Of course, that doesn’t mean making cheap-looking shows. The trick, she said, is to contain costs from the very beginning, when a show is still in script stage-from limiting cast size to finding inexpensive locations to using different film techniques.

“Everyone who walks in this door knows they are going to be creating something on a budget,” she said. “You’d be surprised the number of people who are very, very successful in this business who have slipped in my door and said, `I’ve always wanted to write this show and nobody would let me. Is there any way I can do it here?’ To write what they really want to write, they’ll write it on a budget.”

20th co-President Dana Walden said Ms. Leisner was the first choice to run Fox 21 because she is such a great friend to the creative community. “She’s incredibly dedicated to [writers] and does all the work necessary to know the people she’s in business with,” Ms. Walden said. “If they’ve written a short story, she’s read it; if they’ve written a feature, she’s read it; if they’ve written letters home, she’s found them.”

Ms. Walden first met Ms. Leisner seven years ago, when Ms. Leisner arrived from a temp agency to be her assistant. “Within about a week, I think I recognized she was the most competent person I had ever met,” said Ms. Walden, who was head of drama at 20th at the time. “I had to beg her to stay and work with me.”

Now, Ms. Leisner said, she feels like a small business owner as she works to get Fox 21 off the ground. She has hired a five-person staff and is “unpacking boxes at the same time as hearing pitches.” The studio, which has script commitment deals from Fox and FX, is juggling four or five shows in active development-including a serial killer drama, “The Gentleman,” for FX this fall.
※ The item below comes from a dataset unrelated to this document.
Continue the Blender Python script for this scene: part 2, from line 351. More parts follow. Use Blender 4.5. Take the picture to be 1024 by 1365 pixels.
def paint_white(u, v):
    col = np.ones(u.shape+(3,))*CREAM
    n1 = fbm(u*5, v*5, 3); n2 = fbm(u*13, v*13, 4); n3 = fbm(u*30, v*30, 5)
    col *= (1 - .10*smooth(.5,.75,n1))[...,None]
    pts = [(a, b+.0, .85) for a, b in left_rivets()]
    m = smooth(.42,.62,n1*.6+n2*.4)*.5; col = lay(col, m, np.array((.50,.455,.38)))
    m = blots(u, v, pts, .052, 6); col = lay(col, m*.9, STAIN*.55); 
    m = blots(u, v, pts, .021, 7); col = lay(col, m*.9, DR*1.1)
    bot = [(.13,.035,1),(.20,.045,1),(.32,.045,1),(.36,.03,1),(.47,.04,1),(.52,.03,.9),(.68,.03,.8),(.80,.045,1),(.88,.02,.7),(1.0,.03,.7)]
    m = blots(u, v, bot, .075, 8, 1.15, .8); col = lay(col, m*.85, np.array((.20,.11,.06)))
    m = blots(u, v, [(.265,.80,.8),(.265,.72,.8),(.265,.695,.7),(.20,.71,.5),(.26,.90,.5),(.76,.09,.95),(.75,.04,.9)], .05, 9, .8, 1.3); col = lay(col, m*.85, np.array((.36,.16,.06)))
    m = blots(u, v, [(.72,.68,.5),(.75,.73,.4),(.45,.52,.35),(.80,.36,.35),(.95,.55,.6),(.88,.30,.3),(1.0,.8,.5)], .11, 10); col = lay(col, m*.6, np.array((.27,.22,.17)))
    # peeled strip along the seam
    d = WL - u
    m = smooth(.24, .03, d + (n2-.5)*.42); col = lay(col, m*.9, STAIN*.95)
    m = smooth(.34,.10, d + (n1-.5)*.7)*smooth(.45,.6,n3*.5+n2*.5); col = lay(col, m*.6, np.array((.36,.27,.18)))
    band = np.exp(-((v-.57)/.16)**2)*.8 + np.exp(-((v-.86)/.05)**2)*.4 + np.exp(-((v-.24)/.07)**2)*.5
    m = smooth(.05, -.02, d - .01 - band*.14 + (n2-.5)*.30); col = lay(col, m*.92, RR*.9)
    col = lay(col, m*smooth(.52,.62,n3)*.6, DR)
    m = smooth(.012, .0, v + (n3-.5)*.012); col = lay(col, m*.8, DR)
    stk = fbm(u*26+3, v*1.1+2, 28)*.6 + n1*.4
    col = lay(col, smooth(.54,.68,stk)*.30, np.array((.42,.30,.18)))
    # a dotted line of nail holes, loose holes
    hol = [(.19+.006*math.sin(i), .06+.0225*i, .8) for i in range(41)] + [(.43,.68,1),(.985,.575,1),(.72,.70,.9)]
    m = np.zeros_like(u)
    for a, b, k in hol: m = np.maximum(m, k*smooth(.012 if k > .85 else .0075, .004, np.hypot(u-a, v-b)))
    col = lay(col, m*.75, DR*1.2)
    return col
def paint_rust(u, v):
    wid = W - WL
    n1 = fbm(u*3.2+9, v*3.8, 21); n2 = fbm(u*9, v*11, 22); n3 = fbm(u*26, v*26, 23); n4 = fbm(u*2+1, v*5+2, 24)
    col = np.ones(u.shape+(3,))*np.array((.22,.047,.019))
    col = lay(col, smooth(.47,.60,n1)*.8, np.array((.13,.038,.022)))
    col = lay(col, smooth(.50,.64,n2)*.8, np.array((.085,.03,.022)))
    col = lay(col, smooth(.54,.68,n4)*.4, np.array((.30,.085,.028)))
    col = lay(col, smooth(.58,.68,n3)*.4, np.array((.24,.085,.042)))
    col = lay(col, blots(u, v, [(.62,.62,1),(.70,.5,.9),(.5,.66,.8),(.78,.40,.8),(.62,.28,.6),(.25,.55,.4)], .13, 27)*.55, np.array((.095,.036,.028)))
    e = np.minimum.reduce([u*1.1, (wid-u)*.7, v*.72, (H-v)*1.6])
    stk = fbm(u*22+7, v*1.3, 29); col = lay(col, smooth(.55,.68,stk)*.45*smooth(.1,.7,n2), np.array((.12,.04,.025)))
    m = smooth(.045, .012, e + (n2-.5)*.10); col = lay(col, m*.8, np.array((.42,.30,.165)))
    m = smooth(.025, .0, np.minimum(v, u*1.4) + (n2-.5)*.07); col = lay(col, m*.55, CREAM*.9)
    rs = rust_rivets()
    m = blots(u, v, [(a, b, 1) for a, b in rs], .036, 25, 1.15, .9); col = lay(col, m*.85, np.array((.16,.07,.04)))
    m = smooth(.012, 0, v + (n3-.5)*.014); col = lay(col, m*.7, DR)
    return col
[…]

“I loved my job. I could have developed dramas for the rest of my life,” Ms. Leisner said. However, Fox 21 “was the opportunity to be entrepreneurial. I’ve always fancied myself being an executive who’s attracted to things that are more offbeat and unconventional. It was a little bit harder to get those things noticed [at 20th] only because we needed to make network television. Here, it’s like, as crazy as you can be. Come on in.”